Aim of the task
Restate word for word the lines of the data below, from the first through the one that has "130), .4, .5), va)".

=======

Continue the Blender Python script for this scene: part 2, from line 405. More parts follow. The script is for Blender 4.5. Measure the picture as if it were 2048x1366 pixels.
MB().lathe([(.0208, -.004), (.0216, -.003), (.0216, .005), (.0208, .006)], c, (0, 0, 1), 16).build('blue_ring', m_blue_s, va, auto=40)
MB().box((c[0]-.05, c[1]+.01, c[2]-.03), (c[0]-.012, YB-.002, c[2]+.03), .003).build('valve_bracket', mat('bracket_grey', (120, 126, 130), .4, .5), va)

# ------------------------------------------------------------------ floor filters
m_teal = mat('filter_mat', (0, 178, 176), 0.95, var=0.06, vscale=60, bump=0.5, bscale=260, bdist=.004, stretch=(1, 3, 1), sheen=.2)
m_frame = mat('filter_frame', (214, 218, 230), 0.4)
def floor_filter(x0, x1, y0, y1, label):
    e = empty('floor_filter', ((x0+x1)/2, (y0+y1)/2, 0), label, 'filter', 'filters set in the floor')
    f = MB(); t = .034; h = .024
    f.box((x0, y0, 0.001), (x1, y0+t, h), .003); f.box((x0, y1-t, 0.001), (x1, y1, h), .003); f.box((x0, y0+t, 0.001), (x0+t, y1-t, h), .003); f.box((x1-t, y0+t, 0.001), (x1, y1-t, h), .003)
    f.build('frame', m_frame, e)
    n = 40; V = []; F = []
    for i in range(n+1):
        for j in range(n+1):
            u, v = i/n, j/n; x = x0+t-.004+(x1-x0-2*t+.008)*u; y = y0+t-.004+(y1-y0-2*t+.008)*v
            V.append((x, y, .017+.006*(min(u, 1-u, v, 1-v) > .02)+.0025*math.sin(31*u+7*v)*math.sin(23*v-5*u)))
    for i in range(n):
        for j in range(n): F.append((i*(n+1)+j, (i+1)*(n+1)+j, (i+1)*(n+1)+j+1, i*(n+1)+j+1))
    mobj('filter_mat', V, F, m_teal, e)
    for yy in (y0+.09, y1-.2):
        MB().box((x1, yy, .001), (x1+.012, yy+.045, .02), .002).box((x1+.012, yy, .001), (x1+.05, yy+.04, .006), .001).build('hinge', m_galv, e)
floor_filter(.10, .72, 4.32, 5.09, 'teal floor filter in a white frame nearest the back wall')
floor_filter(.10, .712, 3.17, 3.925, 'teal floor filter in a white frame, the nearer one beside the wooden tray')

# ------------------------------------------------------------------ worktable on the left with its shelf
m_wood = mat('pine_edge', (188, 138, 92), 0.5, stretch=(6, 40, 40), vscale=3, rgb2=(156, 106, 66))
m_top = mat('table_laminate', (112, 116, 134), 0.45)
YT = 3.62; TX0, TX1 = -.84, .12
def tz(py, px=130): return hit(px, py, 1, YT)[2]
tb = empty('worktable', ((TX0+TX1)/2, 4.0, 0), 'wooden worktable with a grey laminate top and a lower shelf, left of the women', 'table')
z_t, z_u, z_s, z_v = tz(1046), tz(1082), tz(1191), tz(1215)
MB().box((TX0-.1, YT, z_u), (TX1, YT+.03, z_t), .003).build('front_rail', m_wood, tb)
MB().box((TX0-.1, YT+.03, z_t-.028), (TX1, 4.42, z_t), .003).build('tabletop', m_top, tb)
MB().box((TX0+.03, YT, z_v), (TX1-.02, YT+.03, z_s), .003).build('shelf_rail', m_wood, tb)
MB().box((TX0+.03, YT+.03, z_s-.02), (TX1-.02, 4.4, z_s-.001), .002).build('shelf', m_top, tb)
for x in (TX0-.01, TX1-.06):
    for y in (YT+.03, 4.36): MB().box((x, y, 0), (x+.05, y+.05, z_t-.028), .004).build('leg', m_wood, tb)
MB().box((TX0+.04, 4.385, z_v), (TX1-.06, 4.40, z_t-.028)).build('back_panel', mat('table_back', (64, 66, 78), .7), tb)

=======

Final result
Continue the Blender Python script for this scene: part 2, from line 405. More parts follow. The script is for Blender 4.5. Measure the picture as if it were 2048x1366 pixels.
MB().lathe([(.0208, -.004), (.0216, -.003), (.0216, .005), (.0208, .006)], c, (0, 0, 1), 16).build('blue_ring', m_blue_s, va, auto=40)
MB().box((c[0]-.05, c[1]+.01, c[2]-.03), (c[0]-.012, YB-.002, c[2]+.03), .003).build('valve_bracket', mat('bracket_grey', (120, 126, 130), .4, .5), va)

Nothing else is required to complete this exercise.